What Place For The Arts?

In the hierarchy of teaching, the arts are often at the bottom, perceived as being both less academically rigorous and less important than mathematics, science, and languages. I believe, however, that art education holds a unique and vital place in education, and that it is marginalised to the detriment of our students.

Art education is invaluable for the depth of personal growth it affords those who study it. If the aim of secondary school education is to teach students critical thinking and personal responsibility, I would argue that no subject is better suited to teaching these skills and values than art. The exploration of themes in art encompass the whole spectrum of human nature and achievement from mathematics, science, history, literature, philosophy, and anthropology, to religion, politics, ecology, esoterica, aesthetics, and symbolism. The process is one of continuous exploration and risk-taking, encouraging students to grow as individuals by exploring their sense of being in relation to the world. It is predicated on making mistakes, on exploring many paths in pursuit of often very complex thinking – with (in contrast to other subjects) no correct or incorrect responses to guide their efforts. It requires its students to become aware of their own cognitive processes, to position themselves critically in response to often difficult issues, and to learn to trust their own judgement in limitless and unbounded terrain by taking personal responsibility for their continued exploration.

In short, making art is difficult. It is mentally and spiritually challenging. Because there is no correct answer it takes great courage, and students must rely increasingly on their own judgement as they approach the senior level.

I believe the benefit of art education is that it affords students a safe space from which to discover the necessary confidence to develop their own judgement. But more than this, it helps them to recognise that there is a larger context for their work – that their learning and growth is directed at life beyond their time at school. I believe that art education in school instils those habits of thought and self-reliance that will prove invaluable to students no matter what path they follow afterwards. I believe it teaches them things that will be universally helpful to them throughout their lives: communication skills, critical thinking, personal responsibility, boldness of attack, the will to take chances, the courage to fail and to try again. As a teacher I therefore encourage independent thinking and far-ranging exploration – both conceptually and practically.

Increasingly people are acknowledging that there is more than one kind of intelligence; that intelligence and cognition are multi-modal, and that traditional academic subjects privilege only one aspect of a very complex interaction. Popular wisdom has it there are two major modes of knowing and understanding the world: the discursive and the non-discursive. The former is the mode that encompasses the scientific and logical, as well as those fields of inquiry that proceed through verbal and written language. The non-discursive can be defined as that which resists projection into the discursive form of language and is difficult to hold in conception, and perhaps impossible to communicate. Art has its own language, and like all languages it provide a deeper way of understanding and engaging with the world.
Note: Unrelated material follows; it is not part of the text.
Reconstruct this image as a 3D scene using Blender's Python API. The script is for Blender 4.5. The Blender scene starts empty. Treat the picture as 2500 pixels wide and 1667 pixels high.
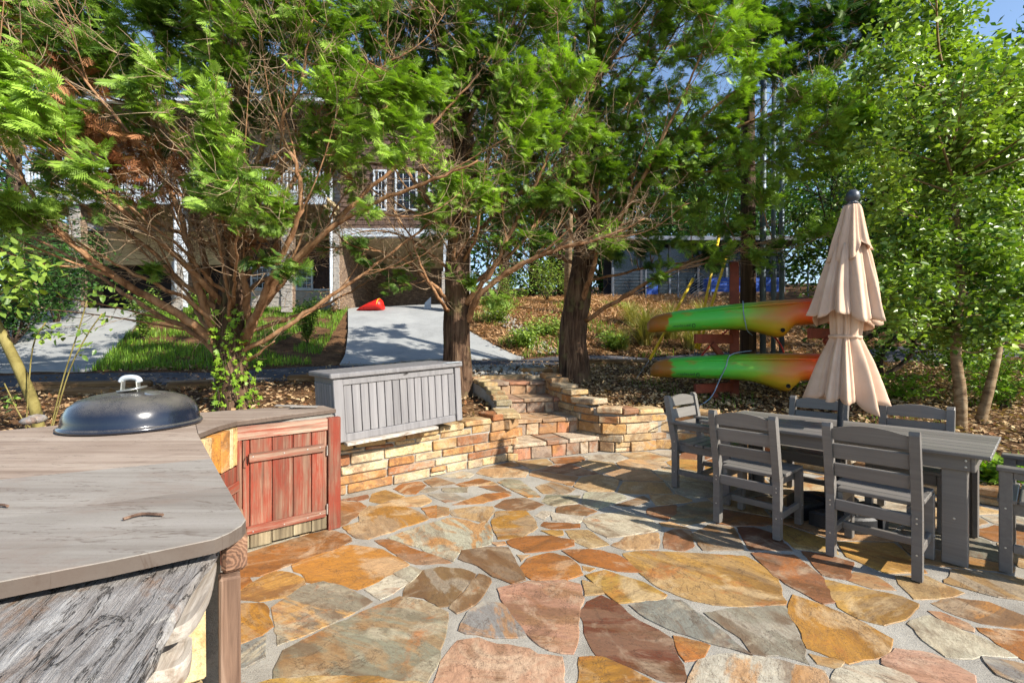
import bpy, bmesh, math, random
import numpy as np
from mathutils import Vector, Matrix, noise as mnoise

R = math.radians
random.seed(7)
rng = np.random.default_rng(11)
scene = bpy.context.scene
col = scene.collection

# ------------------------------------------------------------------ camera, sky, sun, exposure
CAM_H, FPX, CX, HY = 1.42, 1111.0, 1250.0, 845.0      # eye height, focal length and horizon in photo pixels (2500 wide)
cam_d = bpy.data.cameras.new('camera')
cam = bpy.data.objects.new('camera', cam_d); col.objects.link(cam)
cam.location = (0, 0, CAM_H); cam.rotation_euler = (R(90), 0, 0)
cam_d.sensor_width = 36.0; cam_d.lens = 16.0; cam_d.shift_y = 0.0046
cam_d.clip_start = 0.05; cam_d.clip_end = 3000
scene.camera = cam

SUN_EL, SUN_DIR = 35.0, Vector((0.853, -0.522, 0)).normalized()   # horizontal direction towards the sun
world = bpy.data.worlds.new('World'); scene.world = world; world.use_nodes = True
wn = world.node_tree.nodes; wl = world.node_tree.links
bg = wn['Background']
sky = wn.new('ShaderNodeTexSky'); sky.sky_type = 'NISHITA'; sky.sun_disc = False
sky.sun_elevation = R(SUN_EL)
sky.sun_rotation = math.atan2(SUN_DIR.x, SUN_DIR.y)
sky.air_density = 1.0; sky.dust_density = 0.4; sky.ozone_density = 1.6
bg.inputs['Strength'].default_value = 0.12
wl.new(sky.outputs['Color'], bg.inputs['Color'])
sun_d = bpy.data.lights.new('sun', 'SUN'); sun_d.energy = 5.0; sun_d.angle = R(0.53); sun_d.color = (1.0, 0.93, 0.82)
sun = bpy.data.objects.new('sun', sun_d); col.objects.link(sun)
sd = Vector((SUN_DIR.x*math.cos(R(SUN_EL)), SUN_DIR.y*math.cos(R(SUN_EL)), math.sin(R(SUN_EL))))
sun.rotation_euler = sd.to_track_quat('Z', 'Y').to_euler()
sun.location = sd*40
vs = scene.view_settings
vs.view_transform = 'Standard'; vs.look = 'None'; vs.exposure = 1.0; vs.gamma = 1.0; vs.use_curve_mapping = False
scene.cycles.max_bounces = 4; scene.cycles.transparent_max_bounces = 8
scene.cycles.diffuse_bounces = 3; scene.cycles.glossy_bounces = 2; scene.cycles.transmission_bounces = 2; scene.cycles.use_light_tree = False
scene.cycles.use_denoising = True; scene.cycles.denoiser = 'OPENIMAGEDENOISE'; scene.cycles.denoising_input_passes = 'RGB_ALBEDO_NORMAL'; scene.cycles.denoising_prefilter = 'NONE'
scene.cycles.use_adaptive_sampling = True; scene.cycles.adaptive_threshold = 0.02

def gp(x, y, z=0.0):
    """photo pixel (2500 scale) to the point of the horizontal plane at height z"""
    Y = FPX*(CAM_H - z)/(y - HY)
    return Vector(((x - CX)/FPX*Y, Y, z))
def dp(xd, yd, Y):
    """point at depth Y seen at pixel (2352 scale)"""
    return Vector(((xd*1.063 - CX)/FPX*Y, Y, CAM_H - (yd*1.063 - HY)/FPX*Y))

# ------------------------------------------------------------------ colours and materials
def lin(c):
    return tuple(((v/255)/12.92 if v/255 <= 0.04045 else ((v/255 + 0.055)/1.055)**2.4) for v in c)
def rgba(c): return (*lin(c), 1.0)

class NT:
    def __init__(s, name):
        s.m = bpy.data.materials.new(name); s.m.use_nodes = True
        s.t = s.m.node_tree; s.n = s.t.nodes; s.l = s.t.links
        s.bsdf = s.n['Principled BSDF']; s.out = s.n['Material Output']
    def node(s, typ, **kw):
        n = s.n.new(typ)
        for k, v in kw.items():
            if k.startswith('_'): setattr(n, k[1:], v)
            else: s.sock(n.inputs[k.replace('__', ' ')], v)
        return n
    def sock(s, inp, v):
        if isinstance(v, bpy.types.NodeSocket): s.l.new(v, inp)
        elif isinstance(v, bpy.types.Node): s.l.new(v.outputs[0], inp)
        else: inp.default_value = v
    def coords(s, kind='Object', scale=(1,1,1), rot=(0,0,0), loc=None):
        tc = s.node('ShaderNodeTexCoord')
        mp = s.node('ShaderNodeMapping'); s.l.new(tc.outputs[kind], mp.inputs['Vector'])
        mp.inputs['Scale'].default_value = scale; mp.inputs['Rotation'].default_value = rot
        if loc is not None: s.sock(mp.inputs['Location'], loc)
        return mp.outputs[0]
    def noise(s, vec, scale=5, detail=5, rough=0.6, dist=0.0):
        n = s.n.new('ShaderNodeTexNoise'); s.l.new(vec, n.inputs['Vector'])
        n.inputs['Scale'].default_value = scale; n.inputs['Detail'].default_value = detail
        n.inputs['Roughness'].default_value = rough; n.inputs['Distortion'].default_value = dist
        return n.outputs['Fac']
    def ramp(s, fac, stops, interp='LINEAR'):
        n = s.n.new('ShaderNodeValToRGB'); s.l.new(fac, n.inputs[0])
        e = n.color_ramp.elements; n.color_ramp.interpolation = interp
        while len(e) < len(stops): e.new(0.5)
        for el, (p, c) in zip(e, stops):
            el.position = p; el.color = c if len(c) == 4 else (*c, 1)
        return n.outputs[0]
    def mix(s, fac, a, b, mode='MIX'):
        n = s.n.new('ShaderNodeMix'); n.data_type = 'RGBA'; n.blend_type = mode
        s.sock(n.inputs[0], fac); s.sock(n.inputs[6], a); s.sock(n.inputs[7], b)
        return n.outputs[2]
    def math(s, op, a, b=0.0, clamp=False):
        n = s.n.new('ShaderNodeMath'); n.operation = op; n.use_clamp = clamp
        s.sock(n.inputs[0], a); s.sock(n.inputs[1], b); return n.outputs[0]
    def bump(s, h, strength=0.3, dist=0.01):
        n = s.n.new('ShaderNodeBump'); n.inputs['Strength'].default_value = strength
        n.inputs['Distance'].default_value = dist; s.l.new(h, n.inputs['Height'])
        s.l.new(n.outputs[0], s.bsdf.inputs['Normal']); return n.outputs[0]
    def base(s, c): s.sock(s.bsdf.inputs['Base Color'], c)
    def rough(s, v): s.sock(s.bsdf.inputs['Roughness'], v)

M = {}
def g(v): return (v, v, v, 1)

def mat_plain(name, c, rough=0.6, var=0.25, scale=6, metal=0.0, bump=0.1, spec=0.5):
    t = NT(name); v = t.coords('Object')
    f = t.noise(v, scale, 5, 0.65)
    a = rgba(c); lo = tuple(x*(1-var) for x in a[:3])+(1,); hi = tuple(min(1, x*(1+var)) for x in a[:3])+(1,)
    t.base(t.ramp(f, [(0.3, lo), (0.7, hi)])); t.rough(rough)
    t.bsdf.inputs['Metallic'].default_value = metal
    t.bsdf.inputs['Specular IOR Level'].default_value = spec
    if bump: t.bump(t.noise(v, scale*8, 3, 0.6), bump, 0.004)
    M[name] = t.m; return t.m

def mat_stone(name, bumpd=0.006, sc=1.0, rough=0.62):
    """natural sandstone: each piece's own colour with drifting bands, rust and grey stains"""
    t = NT(name)
    oi = t.node('ShaderNodeObjectInfo')
    rnd = oi.outputs['Random']
    off = t.node('ShaderNodeCombineXYZ', X=t.math('MULTIPLY', rnd, 37.0), Y=t.math('MULTIPLY', rnd, 91.0), Z=t.math('MULTIPLY', rnd, 53.0))
    ang = t.math('MULTIPLY', rnd, 43.7)
    tc = t.node('ShaderNodeTexCoord')
    rot = t.node('ShaderNodeVectorRotate'); rot.rotation_type = 'Z_AXIS'
    t.l.new(tc.outputs['Object'], rot.inputs['Vector']); t.l.new(ang, rot.inputs['Angle'])
    mp = t.node('ShaderNodeMapping'); t.l.new(rot.outputs[0], mp.inputs['Vector']); t.l.new(off.outputs[0], mp.inputs['Location'])
    mp.inputs['Scale'].default_value = (sc, sc*2.6, sc*2)
    v = mp.outputs[0]
    mp2 = t.node('ShaderNodeMapping'); t.l.new(tc.outputs['Object'], mp2.inputs['Vector']); t.l.new(off.outputs[0], mp2.inputs['Location'])
    v2 = mp2.outputs[0]
    big = t.noise(v, 2.2, 4, 0.55, 0.6)
    fine = t.noise(v, 14, 6, 0.7, 0.4)
    pits = t.noise(v2, 60, 4, 0.7)
    c = oi.outputs['Color']
    h1 = t.math('FRACT', t.math('MULTIPLY', rnd, 7.31)); h2 = t.math('FRACT', t.math('MULTIPLY', rnd, 23.7))
    second = t.ramp(h1, [(0, rgba((176, 120, 52))), (.2, rgba((150, 142, 126))), (.4, rgba((196, 180, 148))), (.58, rgba((150, 92, 46))), (.76, rgba((182, 140, 84))), (.9, rgba((112, 74, 46)))], 'CONSTANT')
    amt = t.math('MULTIPLY', t.ramp(h2, [(.15, g(.35)), (.6, g(1))]), oi.outputs['Alpha'])
    dark = t.mix(0.6, c, rgba((96, 66, 40)))
    light = t.mix(0.5, c, rgba((206, 192, 164)))
    c1 = t.mix(t.ramp(big, [(0.36, g(0)), (0.52, g(1))]), dark, c)
    patch = t.ramp(t.noise(v, 1.5, 6, 0.62, 1.2), [(0.50, g(0)), (0.56, g(1))])
    c1 = t.mix(t.math('MULTIPLY', patch, amt), c1, second)
    c2 = t.mix(t.ramp(t.noise(v2, 3.1, 5, 0.65, 1.0), [(0.52, g(0)), (0.64, g(0.7))]), c1, light)
    rust = t.ramp(t.noise(v2, 2.3, 6, 0.7, 0.8), [(0.56, g(0)), (0.66, g(0.7))])
    c3 = t.mix(t.math('MULTIPLY', rust, t.ramp(t.math('FRACT', t.math('MULTIPLY', rnd, 13.3)), [(0.35, g(0)), (0.7, g(1))])), c2, rgba((164, 98, 42)))
    c4 = t.mix(t.ramp(fine, [(0.34, g(0.55)), (0.62, g(0))]), c3, t.mix(0.5, c3, rgba((60, 44, 32))))
    c5 = t.mix(t.ramp(pits, [(0.30, g(0.45)), (0.45, g(0))]), c4, rgba((70, 56, 44)))
    c5 = t.mix(t.ramp(t.noise(v, 7, 6, 0.75, 1.5), [(0.47, g(0)), (0.50, g(0.5)), (0.53, g(0))]), c5, rgba((96, 74, 56)))
    ck = t.noise(v2, 2.6, 7, .68, .5); c5 = t.mix(t.ramp(ck, [(.494, g(0)), (.5, g(.75)), (.506, g(0))]), c5, rgba((58, 44, 34)))
    t.base(c5)
    t.rough(t.ramp(big, [(0.3, g(rough-0.1)), (0.7, g(rough+0.15))]))
    led = t.ramp(t.noise(v2, 1.7, 6, 0.62, 0.9), [(0, g(0)), (.40, g(.35)), (.50, g(.7)), (.58, g(1))], 'CONSTANT')   # bedding ledges
    h = t.math('ADD', t.math('ADD', t.math('MULTIPLY', big, 0.9), t.math('MULTIPLY', led, .55)), t.math('ADD', t.math('MULTIPLY', fine, 0.45), t.math('MULTIPLY', pits, 0.2)))
    t.bump(h, 0.55, bumpd)
    M[name] = t.m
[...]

Like other languages, it too resists translation, or at least cannot be translated without losing something of its meaning, but like all languages is opens up new ways of engaging with the world.


Results that matter

I believe there is a difference between teaching for life and teaching for exams. Academic qualifications are becoming less and less an assurance of success in the world outside of schools and universities. There is not necessarily a correlation between academic success in school and success in life – and preparing our students for the latter is vastly more important than the former as they move in to an uncertain and unpredictable future. Teaching with exam-success in mind may get good results in the short term, but isn’t necessarily good education; teaching for life is good education, and will also, necessarily, get good results in the long term.

For this reason I believe that the focus of good education should not be solely on the importance of exams and marks. The focus of good education should not be on getting something ‘right’ or ‘wrong’ in standardised settings, or on chasing after the intangible notion of perfection. Rather, the focus should be on teaching students to think for themselves, to make their own decisions, to follow their intuition and inspiration, to make their own mistakes, to own those mistakes, learn from them, and realise that without them there can be no growth.

Good marks are not in themselves a reflection of any student’s abilities or character, and should not be what real learning is about. The qualities of character that art develops in students is, I feel, more important for the students than the results on their report cards. I believe that instilling in our students a lifelong desire for learning and a willingness to make their own decisions and carry the consequences thereof will lead to better results overall, across all subjects, than exam-oriented teaching.